In the developing world, urbanization does not respond to the concentration and accumulation of wealth and resources that characterizes the manufacturing poles of rising economies or the “agglomerations” of complex knowledge-based economies -mainly IT and financial cores of global scope (Storper 2015). In the developing world, a high percentage of urbanization (close to seventy percent in cities like Mexico D.F., Caracas, Lima, Medellin, and Guayaquil; UN Habitat Report 2004) responds to the strategies of survival deployed by the dispossessed and the region-wide enclosure of the hinterlands. Through the research on inequality undertaken at a global scale by UN-Habitat, we know that the Gini Coefficient –the main index to measure the wealth gap between the richest and the poorest in a society- reaches its global height in Latin America. Unequal social relationships become clearly embodied in the region’s capital, “primate” cities,5 with few exceptions like Montevideo, in Uruguay. The physical manifestations of this asymmetry dot the urban landscape with archipelagoes of affluent gated communities (some sort of sprawl of walled enclaves) or the planned high-rises of residential neighborhoods amidst immense mantels of informal sprawl. As cities grow, they push the urban frontier into rural areas, creating a rural-urban mesh described as peri-urban. Affluent enclaves are modeled after the American suburb and create low-density fabrics dependent on private vehicles for transportation. Providing them with services and infrastructure is very costly and tends to absorb a large proportion of municipal budgets.
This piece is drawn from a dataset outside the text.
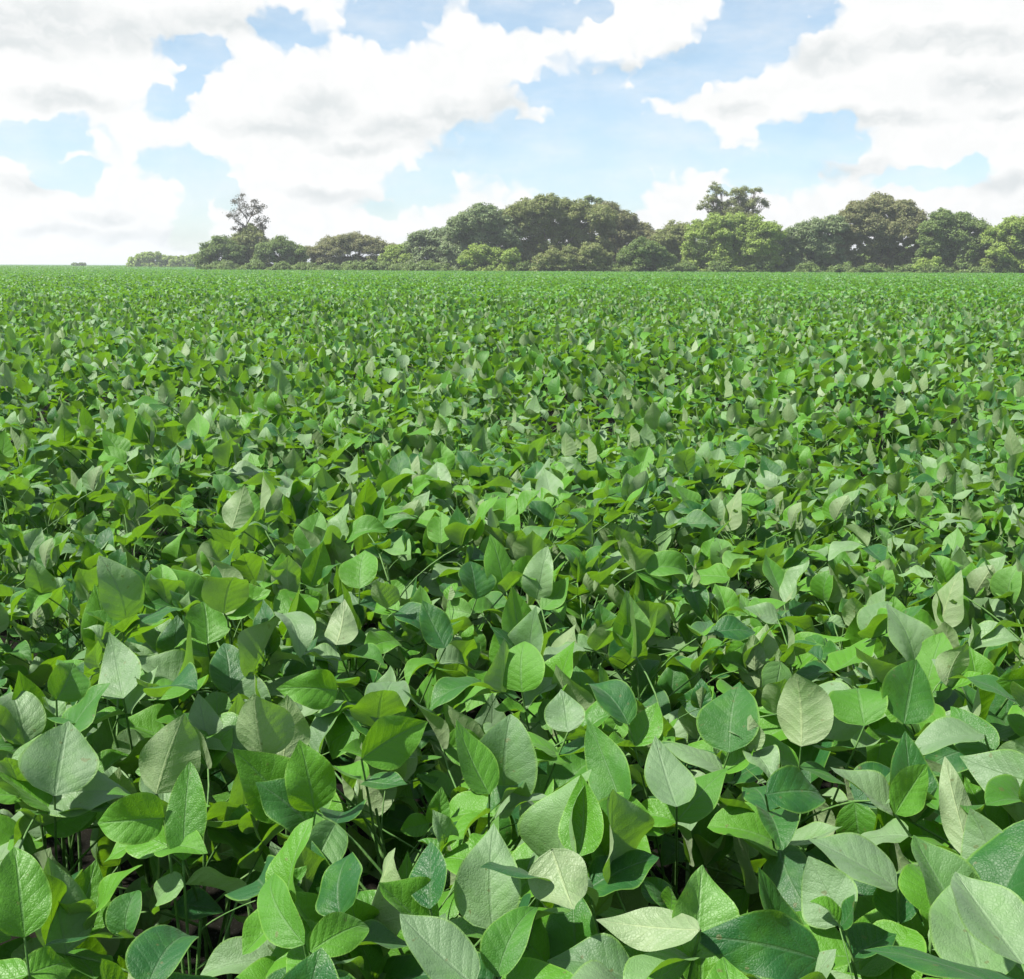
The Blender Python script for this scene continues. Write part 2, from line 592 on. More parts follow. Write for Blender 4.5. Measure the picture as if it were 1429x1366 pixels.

In the other extreme of household income, an urban sea of tightly self-built houses has spread on land often unsuited for urbanization: steep slopes vulnerable to mud-slides; or marshes, mangroves, estuaries, and floodplain areas prone to flooding. Between the extremes of affluent gated communities and informal neighborhoods, lie middle and high-middle class districts. Historic cores are of particular interest because, as it occurred with many downtown areas in US cities, they were abandoned by affluent groups who relocated to the suburbs, and colonized by rural or foreign migrants. In the case of Latin America, a process of “favelization” of the historic districts has marked their development since the 1940s and 1950s: historic structures have been subdivided in order to accommodate much larger populations.

 


[5] Primate cities are not just the largest city in a nation or region, but those which are disproportionately large. Santiago de Chile provides a good example, as 40% of the population of Chile is concentrated in the capital.